By the time the team begins its first drills, the giant red digital clock next to the scoreboard reads 8 p.m. Fifty minutes later, the team exits through the same gate it entered as practice ends.

"I think it affects us a little bit, maybe you can get more things in," freshman Sara Chroman said.

Still, the team shares the same sentiments as its head coach and enjoys the current shorter practice schedule.

"I think it's good because with longer practices you just want them to be over. With an hour and you go all out for the hour," senior Jessica Waldron said. "Last year we only had two practices so having three is really nice."

To compensate for the lack of availability of on-ice time, the Lady Icers each take it upon themselves to prepare off the ice as well.

Chroman said many of her teammates run and participate in other sports with their free time in an attempt to stay physically conditioned for hockey.

Stroemel also set up a schedule for off-ice hockey preparations. Each Tuesday and Thursday the team heads to the weight room to help strengthen its forechecking ability. The head coach also has his team prepare mentally by studying film and statistics to see what it is his team should be focused on in practices.

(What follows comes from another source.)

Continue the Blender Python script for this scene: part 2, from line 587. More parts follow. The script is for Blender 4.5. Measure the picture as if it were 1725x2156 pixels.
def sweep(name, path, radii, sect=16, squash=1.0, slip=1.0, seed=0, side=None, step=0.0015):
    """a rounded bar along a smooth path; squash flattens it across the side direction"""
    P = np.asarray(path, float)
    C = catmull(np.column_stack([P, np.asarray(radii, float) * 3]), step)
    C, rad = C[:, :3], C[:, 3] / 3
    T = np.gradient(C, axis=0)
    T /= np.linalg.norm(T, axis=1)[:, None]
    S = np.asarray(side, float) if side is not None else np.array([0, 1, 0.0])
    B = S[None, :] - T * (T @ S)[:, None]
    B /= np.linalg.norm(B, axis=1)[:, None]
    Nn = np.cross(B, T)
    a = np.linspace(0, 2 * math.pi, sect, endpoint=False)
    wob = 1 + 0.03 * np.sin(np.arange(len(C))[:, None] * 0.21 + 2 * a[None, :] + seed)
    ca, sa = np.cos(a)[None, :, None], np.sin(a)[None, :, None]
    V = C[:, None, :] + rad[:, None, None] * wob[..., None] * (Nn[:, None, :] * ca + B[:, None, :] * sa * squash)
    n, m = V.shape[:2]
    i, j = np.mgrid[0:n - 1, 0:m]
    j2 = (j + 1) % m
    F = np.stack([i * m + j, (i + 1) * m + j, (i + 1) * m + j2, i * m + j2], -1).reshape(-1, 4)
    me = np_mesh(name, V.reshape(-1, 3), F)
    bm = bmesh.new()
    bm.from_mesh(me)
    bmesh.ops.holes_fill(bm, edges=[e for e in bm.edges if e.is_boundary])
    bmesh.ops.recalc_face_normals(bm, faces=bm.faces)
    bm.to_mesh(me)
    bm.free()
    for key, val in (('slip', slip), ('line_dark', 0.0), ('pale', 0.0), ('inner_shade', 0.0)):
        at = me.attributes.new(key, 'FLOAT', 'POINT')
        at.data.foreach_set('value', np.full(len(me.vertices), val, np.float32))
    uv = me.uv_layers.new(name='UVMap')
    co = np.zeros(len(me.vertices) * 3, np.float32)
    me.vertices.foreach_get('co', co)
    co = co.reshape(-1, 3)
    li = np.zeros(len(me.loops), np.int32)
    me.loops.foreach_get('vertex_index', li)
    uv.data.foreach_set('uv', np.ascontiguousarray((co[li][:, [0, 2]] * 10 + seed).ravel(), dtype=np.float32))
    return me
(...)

"We can't always talk about things on the ice because there's not enough time," freshman Dana Heller said. "So we talk a lot before and after. We also go over drills and plans off the ice so we can get right to it out there."

After the meetings it's onto the ice for the team where each member knows it has only 60 minutes to fine-tune its play and prepare for whichever team lurks ahead on its schedule.

"I think that if you just work 100 percent on each drill it's all the same," Chroman said. "If we work really hard on each drill, time's not a factor."